What I did NOT say was that ‘professional wrestling’ was somehow bad or that if you were on a wrestling team you were being sexually inappropriate with other people. I took this term from Michael DiMarco as a cute way of talking about how touchy teenaged guys and girls can be. You know what I mean…the ‘post exam massage’ just because you were so stressed, the tickle fight where you end up rolling around the floor, the afternoon ‘spooning’ nap…need I go on? I did NOT say that you need to live in a bubble and be void of all physical contact with other people but there is some contact that is a RED FLAG and you need to back off if you value not sliding down the hill of sexual contact.

#3 Mr. & Mrs. Needy

What I did NOT intend to do was a commercial for Ashton Kutcher and Natalie Portman’s movie “No Strings Attached” or for Justin Timberlake’s forthcoming movie “Friends with Benefits”. Yes, I know that Timberlake is dreamy and Kutcher is a heartthrob. What I meant to point out was this: both of these movies portray sex as a NEED that MUST be MET once you become sexually mature. The whole idea of friends with benefits suggests that this is a way to meet the NEED of sex without the commitment of a relationship. But guess what: sex is not a basic human NEED. It is a normal desire that must be controlled or else it will control you. If you watch either of these movies please do it from the standpoint of see just how ridiculous the whole idea of ‘friends with benefits’ really is.
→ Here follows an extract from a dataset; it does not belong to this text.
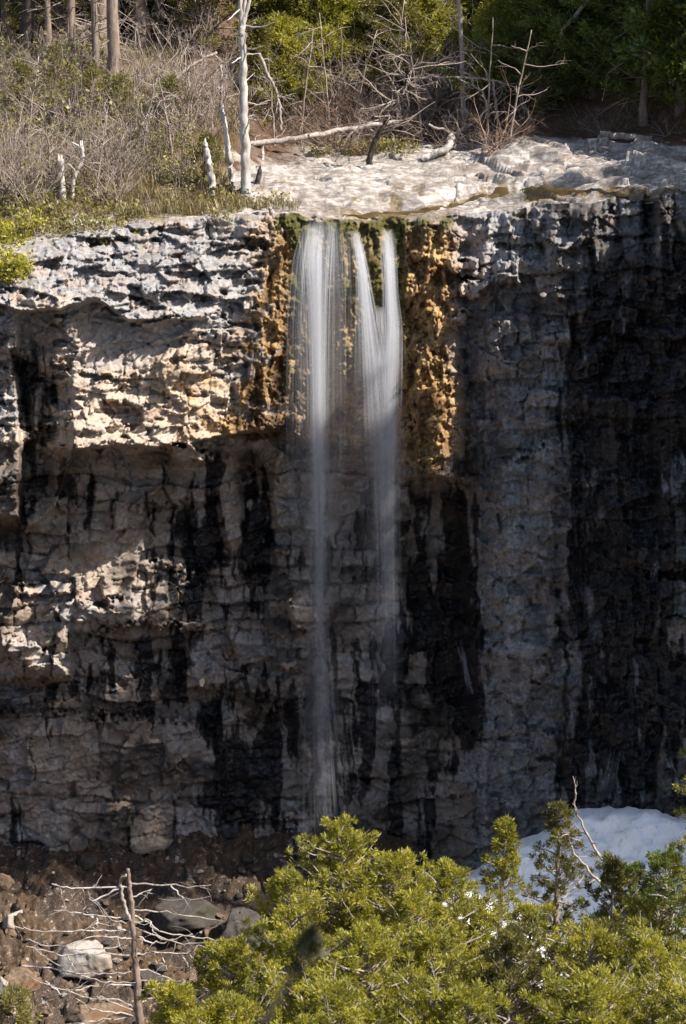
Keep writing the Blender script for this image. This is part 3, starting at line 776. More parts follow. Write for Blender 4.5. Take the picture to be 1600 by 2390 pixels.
snag([(168, 465), (170, 425), (176, 400), (188, 385), (192, 365), (190, 343)], .05, .045, "crooked pale snag with an elbow bend beside the frayed stump", stubs=[([(176, 400), (162, 383), (150, 385)], .03), ([(190, 350), (178, 338), (165, 332)], .03)])
snag([(636, 500), (632, 492), (629, 484)], .07, .04, "tiny dark stub of wood standing on pale rock near the falls", mat=M_GREY)
snag([(600, 428), (603, 410), (606, 395)], .07, .05, "small dark rotten stub right behind the white forked tree", mat=M_DARK)
snag([(612, 370), (612, 355)], .05, .04, "pale knee-high stub under the long fallen log", mat=M_WHITE)

# fallen log across the shelf's back
def log(us, r0, r1, label, name="fallen_log", mat=None, lift=0.0, branches=()):
    P = []
    for u, v in us:
        P.append(ground(u, v))
    root = thing(name, P[0], label, "log")
    m = MB(); polytube(m, local(root, [p + Vector((0, 0, r0 * .8 + lift)) for p in P]), r0, r1, 9, 5, .01)
    m.build("stem", mat or M_GREY, root, True)
    for s_, r, y in branches:
        m = MB(); polytube(m, local(root, pts_at(s_, y)), r, r * .4, 5, 3, .008); m.build("branch", mat or M_GREY, root)
    return root
def log3(us, ys, r0, r1, label, name="fallen_log", mat=None, twigs=0, tl=.6, cat="log"):
    P = [atv(u, v, y) for (u, v), y in zip(us, ys)]
    root = thing(name, P[0], label, cat)
    m = MB(); q = polytube(m, local(root, P), r0, r1, 8, 5, .012); m.build("stem", mat or M_GREY, root, True)
    if twigs:
        for k in range(twigs):
            m = MB(); i = R.randint(1, len(q) - 1); a = unit(q[i] - q[i - 1]) if i else np.array([0, 0, 1])
            limb(m, q[i], unit(a * .5 + rv()), tl * U(.4, 1.2), .014, 1, .2, -.03, 3, 4)
            m.build("branch", mat or M_GREY, root)
    return root
y1 = ground(640, 372).y; y2 = ground(860, 358).y
log3([(440, 356), (530, 345), (640, 330), (720, 317), (800, 303), (870, 291), (930, 285)], [y1 - .3, y1, y1 + .2, y1 + .3, y2 - .2, y2 - .1, y2], .085, .05, "long grey fallen trunk lying behind the pale rock shelf, propped on brush", twigs=16, tl=.7)
log3([(985, 372), (1010, 362), (1040, 348), (1055, 330), (1050, 318)], [ground(985, 376).y] * 3 + [ground(985, 376).y + .2] * 2, .08, .10, "short pale root log lying at the back edge of the rock shelf", name="driftwood", mat=M_WHITE)
log3([(1400, 314), (1450, 318), (1520, 324)], [ground(1400, 322).y] * 3, .09, .07, "sunlit pale log on leaf litter under the dark cedar")
log3([(1000, 290), (1060, 312), (1090, 335), (1115, 338)], [ground(1060, 350).y] * 4, .03, .015, "thin pale stick slanting down across brush to the rock")
log3([(1060, 312), (1110, 285), (1150, 240)], [ground(1060, 350).y + .3] * 3, .04, .02, "brown stick slanting up out of the brush pile")

# dark leaning sapling with a grey bushy top
b = ground(862, 384)
root = thing("dead_shrub", b, "dark leaning dead shrub with a wide grey twiggy top standing on the pale rock", "shrub")
m = MB(); q = polytube(m, local(root, [b - Vector((0, 0, .1))] + pts_at([(862, 375), (868, 345), (885, 310), (905, 280), (925, 240), (945, 200), (955, 150)], b.y)), .085, .025, 7, 4, .01); m.build("stem", M_DARK, root, True)
for k in range(34):
    m = MB(); i = R.randint(len(q) // 3, len(q)); limb(m, q[i], unit(np.array([U(-1, 1), U(-.6, .6), U(-.1, .7)])), U(.5, 1.5), .02, 2, .2, -.02, 4, 4)
    m.build("branch", M_TWIG, root)

def leaner(us, ys, r0, r1, label, twigs=14, tl=.8, mat=None, name="leaning_dead_tree"):
    return log3(us, ys, r0, r1, label, name, mat or M_GREY, twigs, tl, "dead tree")
yl = ground(330, 240).y
leaner([(250, 330), (300, 268), (345, 240), (400, 195), (436, 160), (470, 140), (505, 122)], [yl - 1.5, yl - .8, yl - .6, yl - .4, yl - .3, yl - .2, yl - .1], .05, .03, "snapped grey stem bent into an arch over the left bank", 14, .7)
leaner([(450, 292), (444, 250), (440, 205), (437, 162)], [yl - .2] * 4, .045, .035, "upright grey prop under the arched snapped stem", 8, .5)
leaner([(480, 300), (472, 260), (476, 222), (490, 210), (512, 203)], [yl] * 5, .03, .015, "thin hooked dead stem in the bare brush behind the white snags", 8, .5)
leaner([(515, 250), (516, 200), (514, 150)], [yl - .3] * 3, .04, .025, "straight grey dead pole rising behind the leaning white snag", 10, .5)
yl2 = ground(640, 345).y + .5
leaner([(604, 124), (620, 165), (640, 200), (652, 240), (656, 275), (655, 305)], [yl2 - 1] * 6, .04, .03, "broken limb hanging in a drooping curve right of the white dead tree", 6, .4, M_GREY)
leaner([(300, 235), (325, 195), (355, 150)], [yl] * 3, .035, .02, "thin leaning dead sapling in front of the dark hollow", 14, .5)
leaner([(185, 400), (260, 350), (330, 290), (390, 250)], [yl - 2.5, yl - 2, yl - 1.6, yl - 1.2], .03, .018, "grey stick lying slantwise over the left thicket", 12, .7)
leaner([(160, 230), (165, 290), (172, 340), (180, 360)], [yl - 2] * 4, .025, .03, "slim dark stem hanging straight down in the left thicket", 6, .4, M_TWIG)
yr = ground(1080, 350).y + 1.0
leaner([(1084, 340), (1082, 250), (1078, 150), (1074, 60), (1070, -60)], [yr] * 5, .075, .05, "bare grey dead conifer standing over the brush pile", 40, 1.0)
leaner([(1010, 178), (1100, 182), (1160, 188), (1205, 205), (1222, 235), (1210, 262)], [yr - .3] * 6, .03, .012, "pale dead bough arching over and down at the brush pile", 22, .6)
leaner([(1135, 250), (1128, 215), (1104, 200), (1102, 185)], [yr - .5] * 4, .025, .025, "kinked pale dangling stem below the arching bough", 5, .3)
leaner([(1162, 280), (1156, 230), (1150, 190)], [yr - .3] * 3, .03, .03, "grey upright dead stem at the dark edge of the brush pile", 8, .5)
yq = ground(1262, 275).y + .3
leaner([(1268, 285), (1285, 160), (1318, 60), (1350, 30), (1385, -20)], [yq + .4, yq, yq - 1.2, yq - 1.5, yq - 1.9], .06, .045, "bare grey limb slanting out of the dark green cedar", 3, .3)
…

Consider these passages from the Bible that I shared last night:

1 Corinthians 6:18
Flee from sexual immorality. All other sins a person commits are outside the body, but whoever sins sexually, sins against their own body.

Ephesians 5:3
But among you there must not be even a hint of sexual immorality, or of any kind of impurity, or of greed, because these are improper for God’s holy people.

Proverbs 6:25-29
Don’t lustfully fantasize on her beauty,
nor be taken in by her bedroom eyes.
You can buy an hour with a [prostitute] for a loaf of bread,
but [an immoral] woman may well eat you alive.
Can you build a fire in your lap
and not burn your pants?
Can you walk barefoot on hot coals
and not get blisters?
It’s the same when you have sex with your neighbor’s wife:
Touch her and you’ll pay for it. No excuses.

So teenagers, someday you are going to be someone’s husband and chances are that girl you are with is going to be someone else’s wife. Same for you girls; chances are that guy is going to be someone else’s husband and you are going to be someone else’s wife. Think about that.